Esta mañana le observo según se acerca hacia mi. Sus pies son un arado que va, una y otra vez, abriendo el surco en la tierra del camino. Al mismo tiempo yo siento mis pies amortiguándose en la suave tierra ablandada por la lluvia. ¡Es el momento de sembrar! Qué curiosa asociación de ideas y de intenciones: arar la tierra y sembrar las ideas. Allí arriba, en el lugar donde se han generado, no logran densificarse y es preciso bajarlas a tierra, sembrarlas y aportar las condiciones y atenciones adecuadas para que se materialice todo su potencial.

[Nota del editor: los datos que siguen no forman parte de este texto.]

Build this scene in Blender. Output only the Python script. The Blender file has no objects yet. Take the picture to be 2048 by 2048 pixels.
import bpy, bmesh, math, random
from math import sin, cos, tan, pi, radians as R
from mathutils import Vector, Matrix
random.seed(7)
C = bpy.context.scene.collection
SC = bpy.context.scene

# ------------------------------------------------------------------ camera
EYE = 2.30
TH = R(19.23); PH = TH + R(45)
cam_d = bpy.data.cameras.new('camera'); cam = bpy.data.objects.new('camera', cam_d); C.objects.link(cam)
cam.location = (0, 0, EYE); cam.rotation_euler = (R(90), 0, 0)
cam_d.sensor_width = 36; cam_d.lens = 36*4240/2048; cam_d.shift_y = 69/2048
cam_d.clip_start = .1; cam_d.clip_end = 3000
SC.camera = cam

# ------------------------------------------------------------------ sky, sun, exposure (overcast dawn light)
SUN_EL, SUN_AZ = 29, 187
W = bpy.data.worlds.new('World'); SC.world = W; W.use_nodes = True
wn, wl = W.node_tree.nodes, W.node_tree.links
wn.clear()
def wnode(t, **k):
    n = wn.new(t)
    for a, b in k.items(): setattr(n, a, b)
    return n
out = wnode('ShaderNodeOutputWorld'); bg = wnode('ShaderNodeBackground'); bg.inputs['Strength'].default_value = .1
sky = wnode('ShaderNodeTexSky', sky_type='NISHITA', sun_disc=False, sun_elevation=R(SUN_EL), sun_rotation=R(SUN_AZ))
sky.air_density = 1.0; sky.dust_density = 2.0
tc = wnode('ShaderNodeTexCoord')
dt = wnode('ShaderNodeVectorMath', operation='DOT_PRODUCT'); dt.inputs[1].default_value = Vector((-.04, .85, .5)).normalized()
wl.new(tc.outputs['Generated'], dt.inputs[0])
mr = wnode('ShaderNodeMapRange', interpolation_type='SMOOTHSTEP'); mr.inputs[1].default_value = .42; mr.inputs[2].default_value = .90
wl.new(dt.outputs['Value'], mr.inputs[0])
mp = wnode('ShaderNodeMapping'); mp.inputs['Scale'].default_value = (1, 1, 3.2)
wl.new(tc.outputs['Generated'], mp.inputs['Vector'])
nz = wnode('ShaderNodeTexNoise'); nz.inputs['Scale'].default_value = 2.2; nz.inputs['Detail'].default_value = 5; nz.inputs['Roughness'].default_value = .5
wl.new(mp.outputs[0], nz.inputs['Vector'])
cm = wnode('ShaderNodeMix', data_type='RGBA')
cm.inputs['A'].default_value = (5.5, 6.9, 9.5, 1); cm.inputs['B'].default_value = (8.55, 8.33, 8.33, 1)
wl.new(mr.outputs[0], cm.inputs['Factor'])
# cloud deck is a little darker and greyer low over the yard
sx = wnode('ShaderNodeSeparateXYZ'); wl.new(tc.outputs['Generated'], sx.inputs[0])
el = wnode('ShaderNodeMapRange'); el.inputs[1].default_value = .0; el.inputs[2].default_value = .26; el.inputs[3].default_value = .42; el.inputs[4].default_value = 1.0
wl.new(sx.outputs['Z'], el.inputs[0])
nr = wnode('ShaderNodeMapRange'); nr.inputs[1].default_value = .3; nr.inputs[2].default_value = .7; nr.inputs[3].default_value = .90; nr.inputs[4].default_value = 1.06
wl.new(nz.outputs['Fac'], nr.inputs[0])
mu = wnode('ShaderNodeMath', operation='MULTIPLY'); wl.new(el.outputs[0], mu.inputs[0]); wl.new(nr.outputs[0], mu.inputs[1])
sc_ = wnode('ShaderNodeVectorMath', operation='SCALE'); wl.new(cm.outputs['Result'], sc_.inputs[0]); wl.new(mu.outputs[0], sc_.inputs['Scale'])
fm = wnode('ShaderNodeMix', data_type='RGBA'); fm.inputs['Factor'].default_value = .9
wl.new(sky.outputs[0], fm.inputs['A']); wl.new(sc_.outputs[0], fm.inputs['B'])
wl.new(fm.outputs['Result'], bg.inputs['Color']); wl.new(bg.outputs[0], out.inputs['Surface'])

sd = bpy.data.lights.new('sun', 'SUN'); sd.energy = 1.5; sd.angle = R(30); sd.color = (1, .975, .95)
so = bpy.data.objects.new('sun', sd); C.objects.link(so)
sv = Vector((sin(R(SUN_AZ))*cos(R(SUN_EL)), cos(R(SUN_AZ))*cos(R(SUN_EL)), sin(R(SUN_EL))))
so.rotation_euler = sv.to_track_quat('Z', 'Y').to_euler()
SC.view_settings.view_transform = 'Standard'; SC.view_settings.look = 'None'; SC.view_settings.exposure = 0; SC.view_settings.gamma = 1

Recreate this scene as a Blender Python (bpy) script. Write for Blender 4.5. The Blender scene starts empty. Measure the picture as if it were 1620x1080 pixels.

Sí, eso es, primero un movimiento de arriba a abajo, descargando las ideas desde el mundo sutil de la mente. A continuación la siembra, en el lugar adecuado, prestando atención y cuidados a lo que estoy haciendo y con la intención que les he puesto. Las raíces se ocupan de «encarnarlas en el mundo» y darles soporte y alimento. Ya no queda más que el movimiento inverso hacia arriba y mi creación, materializada en la tierra, crece y se expande, cumpliendo su misión. Hoy ya veo y siento cómo mi proyecto está enraizado en este mundo y crece. Los frutos están cerca, en cuanto la primavera suavice el rigor del invierno.